Fast Radio Bursts (FRB) are one of the most intriguing transient phenomena discovered only 15 years ago. Recent localisations and redshift measurements of several FRBs confirmed their extra-galactic origin and extreme energies of the order of 1039 ergs, which are emitted over millisecond intervals. However, full understanding of FRB sources and underlying physical mechanisms powering these extreme events still awaits full explanation. Although FRBs were discovered and initially observed at frequencies around 1.4 GHz, in the last few years several FRBs have been detected down to very low frequencies (even 110-MHz). Multiple detections by Canadian CHIME telescope extending down to 400 MHz, LOFAR detections of repeating FRB 20180916B down to 110 MHz, and Green Bank Telescope discovery of FRB 20200125A at 350 MHz demonstrate that there exists a population of FRBs, which can be detected at frequencies below 350 MHz.

Although, dish radio telescopes (operating at GHz frequencies) in Australia (Parkes and ASKAP)  have been in the fore-front of the FRB research since the first FRB (so called “Lorimer burst”) was discovered in 2007 with the Parkes telescope, so far, no FRB was detected with Australian low-frequency instruments such as Murchison Widefield Array (MWA) or prototype stations of the Square Kilometre Array (SKA-Low). Nevertheless, these instruments with their large fields of views (FoVs) have huge potential for FRB science. Moreover, due to their southern sky location and frequency coverage they have access to an under-explored parameter space.

Given the elusive nature of FRBs and very limited understanding of their broadband nature, it is important to perform independent real-time searches at low radio frequencies (below 400 MHz). This is one of main reasons to implement a commensal real-time FRB search pipeline which can perform FRB searches in parallel to other MWA observations. The currently commissioned real-time pipeline forms the so called “incoherent beam” during standard MWA observations (in correlator mode), and performs FRB search using existing GPU-based software FREDDA (Bannister et al., 2019). It produces large number of candidates, which, however, cannot even be visually inspected. Therefore, the main goal of the project is to implement an automatic filtering and classification of the candidates (machine learning techniques will be considered). In the next step the efficiency of the classification process will be verified on a set of simulated (mock) FRBs to make sure that not many of them (less than 10% or so) are unnecessarily excised. The implemented classification will then be applied to the identified FRB candidates, and the remaining ones will be visually inspected for signatures of astrophysical origin (for example dispersion sweep), either caused by FRBs or pulsars. Finally, if interesting astrophysical events are identified they will be looked at in more detail.
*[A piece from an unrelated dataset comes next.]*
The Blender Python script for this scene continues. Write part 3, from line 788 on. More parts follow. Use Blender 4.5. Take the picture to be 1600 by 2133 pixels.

In either case an upper limit on the FRB rate at MWA frequencies (between 150 to 240 MHz in this case) will be derived.

Student Attributes

Academic Background

Preferably astronomy/physics background

Computing Skills
Experience with Unix or linux, python, bash, some C

Training Requirement

Project Timeline

  • Week 1 Inductions and project introduction
  • Week 2 Background reading and Initial Presentation
  • Week 3 Get familiar with data and data formats – dynamic spectra from the incoherent MWA beam stored as filterbank and/or FITS files. Get familiar with the software FRB search software (FREDDA) and output files with FRB candidates.
    Visually inspect some decent number of candidates and original dynamic spectra to get a feel for the different classes of background events encountered in the data.
  • Week 4 Based on visual inspection of a good number of candidates from at least a couple of hours of observations, create a list of different classes of identified background events. For example: radio-frequency interference (RFI), noise, instrumental effects, astrophysical sources etc. Different classes can also be divided into sub-classes. Start designing filtering and classification criteria to excise these different types of background events.
  • Week 5 Continue design and implementation (in python or other programming language – TBD) of the filtering and classification criteria. Identify a small (of the order of a few hours) set of test data representing various types of  background events, which will be used for testing and as a reference
  • Week 6 Apply the developed filtering and classification software on the same reference dataset with “injected” simulated (mock) FRBs, which will be provided by the supervisor.  Verify how many of the simulated FRBs are correctly classified as potentially astrophysical events (N_ok) and not excised by the classification procedure, and measure the efficiency of classification as N_ok/N_generated (a ratio of the number of correctly classified simulated FRBs to the total number of simulated FRBs), while (N_generated – N_ok)/N_ok is the percentage of “lost” FRBs due to incorrect classification.
  • Week 7 Apply the developed and tested filtering and classification software to a larger dataset (of the order of a 30 hours) in order to narrow down the list of candidates to astrophysical sources. Perform statistical analysis of the classified events to understand contributions from different classes of background events.Visually inspect the resulting candidates and identify potentially interesting candidates of astrophysical origin.
  • Week 8 Inspect and investigate final astrophysical candidates further, and verify if any of them may be due to an FRB or a known pulsar. If no FRBs are identified, based on the observing time (amount of data analysed), field of view and sensitivity of the survey, derive a fluence threshold of the survey, and an upper limit of FRB rate per day at the analysed frequencies.
  • Week 9 Final Presentation
  • Week 10 Final Report
Example de-dispersed time series

Caption : Example de-dispersed time series from the data recorded on 2023-02-01/02 with bright pulses from the pulsar B0950+08. Red dashed lines separated by the pulsar period (approximately 0.253 seconds) mark the expected pulse arrival times. A very bright pulse at the time 92.44 seconds since the start of the observation is clearly visible and several fainter pulses can be seen as black dots on top of red dashes lines. The X-axis is time since the start of the observation and Y-axis is flux density in arbitrary units (hence [a.u.]).